AHA Session 177
Saturday, January 5, 2019: 10:30 AM-12:00 PM
Wabash Room (Palmer House Hilton, Third Floor)
Chair:
Elham Bakhtary, George Washington University
Papers:
Comment:
The Audience
Session Abstract
Following Tani Barlow (Formations of Colonial Modernity in East Asia, 1997) and others, scholars of colonialism in Asia have focused on the reception of the European ‘modern’ while paying less attention to its relation to Asian pasts. This panel focusses not only on the different ways in which a sense of modernity was felt in Asia, but also on how contemporary actors sought to make sense of it through the lens of their own pasts. The result is to suggest that modernity cannot simply be studied as a break with the past, or as an attempt at the refashioning of Asian societies along European lines. Instead, we argue that attention should be paid to how distinct pasts fashioned modernity in different contexts. Elham Bakhtary examines the propaganda of the Afghan ruler Amir Sher Ali Khan (r. 1863-78). He suggests that the Amir sought to eradicate Afghanistan’s history, suggesting it was in a state of perpetual stasis, so that he could present himself as its awakener, leading to a future in which it could deal with the threat from the British empire. Youjia Li focuses on the introduction of the Push Car railway to Taiwan after Japan took the island as a colony in 1895. She argues that what was a prosaic technology in Tokyo became an emblem of modernity in the Taiwanese context. Finally, H. William Warner explores the ways in which British modernization projects brought new labor relations to existing socio-economic orders. He suggests that although such projects were unprecedented, South Asians attempted to draw from local history in an attempt to bring these new labor relations under control.

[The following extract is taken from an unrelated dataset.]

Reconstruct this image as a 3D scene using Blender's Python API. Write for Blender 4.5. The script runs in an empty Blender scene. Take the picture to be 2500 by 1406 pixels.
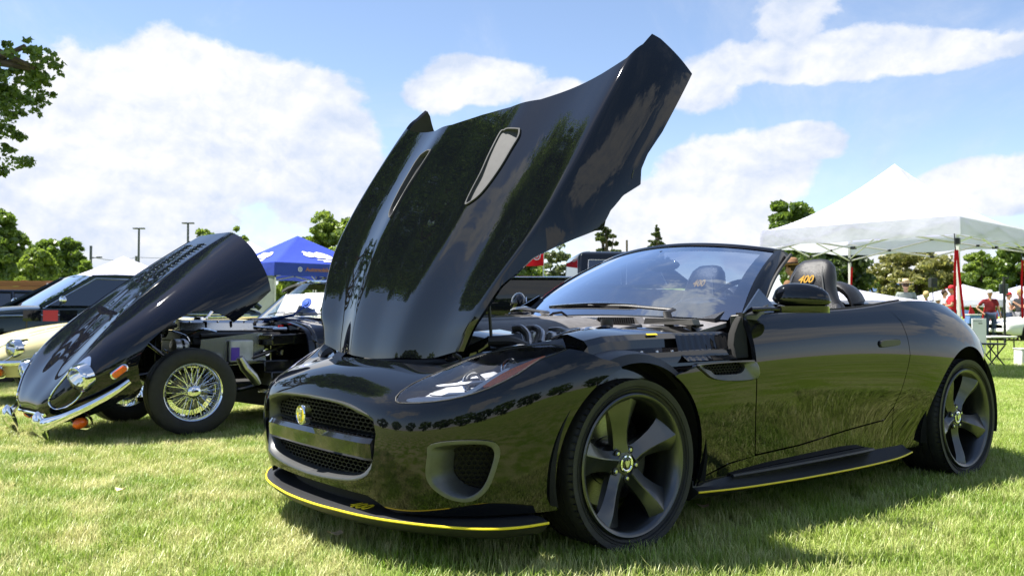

Taken together, the papers highlight the different ways in which a sense of the modern was fundamentally shaped by the distinct pasts, and contemporary politics, of different Asian regions. Given this diversity, the panel not only challenges the unity of the concept of modernity but prompts wider questions about how distinct pasts may continue to shape distinct presents and futures. This poses a challenge to global histories which have focused on the increasingly connected nature of the world since the nineteenth century.